Collected data =>

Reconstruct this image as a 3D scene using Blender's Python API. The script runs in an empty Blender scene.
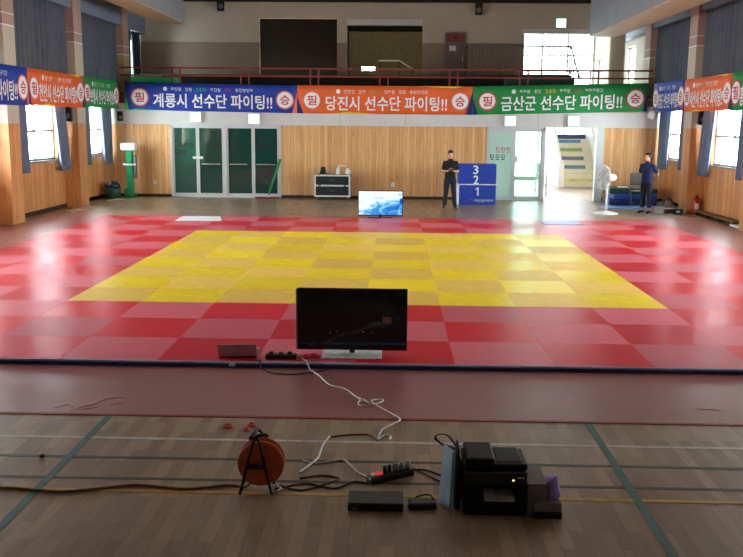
import bpy, bmesh, math, random
from mathutils import Vector, Matrix, noise
random.seed(7)
SC = bpy.context.scene
COL = SC.collection
PI = math.pi
F = -0.04            # floor level (the mats' tops are at z = 0)

# ------------------------------------------------------------------ materials
def lin(c):
    c = c / 255.0
    return c / 12.92 if c <= 0.04045 else ((c + 0.055) / 1.055) ** 2.4
def rgb(r, g, b): return (lin(r), lin(g), lin(b), 1.0)

class NT:
    def __init__(s, name):
        s.m = bpy.data.materials.new(name); s.m.use_nodes = True
        s.t = s.m.node_tree; s.t.nodes.clear()
        s.out = s.n('ShaderNodeOutputMaterial')
    def n(s, typ, **kw):
        nd = s.t.nodes.new(typ)
        for k, v in kw.items():
            if k in nd.inputs: nd.inputs[k].default_value = v
            else: setattr(nd, k, v)
        return nd
    def l(s, a, b): s.t.links.new(a, b)
    def coords(s, scale=(1, 1, 1), rot=(0, 0, 0), kind='Object'):
        tc = s.n('ShaderNodeTexCoord'); mp = s.n('ShaderNodeMapping')
        mp.inputs['Scale'].default_value = scale; mp.inputs['Rotation'].default_value = rot
        s.l(tc.outputs[kind], mp.inputs['Vector']); return mp.outputs['Vector']
    def mix(s, fac, a, b, blend='MIX'):
        m = s.n('ShaderNodeMix', data_type='RGBA', blend_type=blend)
        for sock, v in ((m.inputs[0], fac), (m.inputs[6], a), (m.inputs[7], b)):
            if hasattr(v, 'links') or hasattr(v, 'is_linked'): s.l(v, sock)
            else: sock.default_value = v
        return m.outputs[2]
    def ramp(s, x, stops):
        r = s.n('ShaderNodeValToRGB'); e = r.color_ramp.elements
        while len(e) < len(stops): e.new(0.5)
        for k, (p, c) in enumerate(stops): e[k].position = p; e[k].color = c
        s.l(x, r.inputs[0]); return r.outputs[0]

MATS = {}
def plain(name, c, rough=0.6, var=0.12, scale=6.0, metal=0.0, spec=0.5, bump=0.0, coat=0.0):
    if name in MATS: return MATS[name]
    k = NT(name); b = k.n('ShaderNodeBsdfPrincipled')
    b.inputs['Roughness'].default_value = rough; b.inputs['Metallic'].default_value = metal
    b.inputs['Specular IOR Level'].default_value = spec; b.inputs['Coat Weight'].default_value = coat
    no = k.n('ShaderNodeTexNoise'); no.inputs['Scale'].default_value = scale; no.inputs['Detail'].default_value = 3
    k.l(k.coords(), no.inputs['Vector'])
    c = rgb(*c)
    lo = tuple(x * (1 - var) for x in c[:3]) + (1,); hi = tuple(min(1, x * (1 + var)) for x in c[:3]) + (1,)
    k.l(k.ramp(no.outputs[0], [(0.3, lo), (0.7, hi)]), b.inputs['Base Color'])
    if bump:
        bp = k.n('ShaderNodeBump'); bp.inputs['Strength'].default_value = bump; bp.inputs['Distance'].default_value = 0.01
        k.l(no.outputs[0], bp.inputs['Height']); k.l(bp.outputs[0], b.inputs['Normal'])
    k.l(b.outputs[0], k.out.inputs[0]); MATS[name] = k.m; return k.m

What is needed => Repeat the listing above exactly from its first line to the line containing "are at z = 0)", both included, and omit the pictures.

Task solution =>
Reconstruct this image as a 3D scene using Blender's Python API. The script runs in an empty Blender scene.
import bpy, bmesh, math, random
from mathutils import Vector, Matrix, noise
random.seed(7)
SC = bpy.context.scene
COL = SC.collection
PI = math.pi
F = -0.04            # floor level (the mats' tops are at z = 0)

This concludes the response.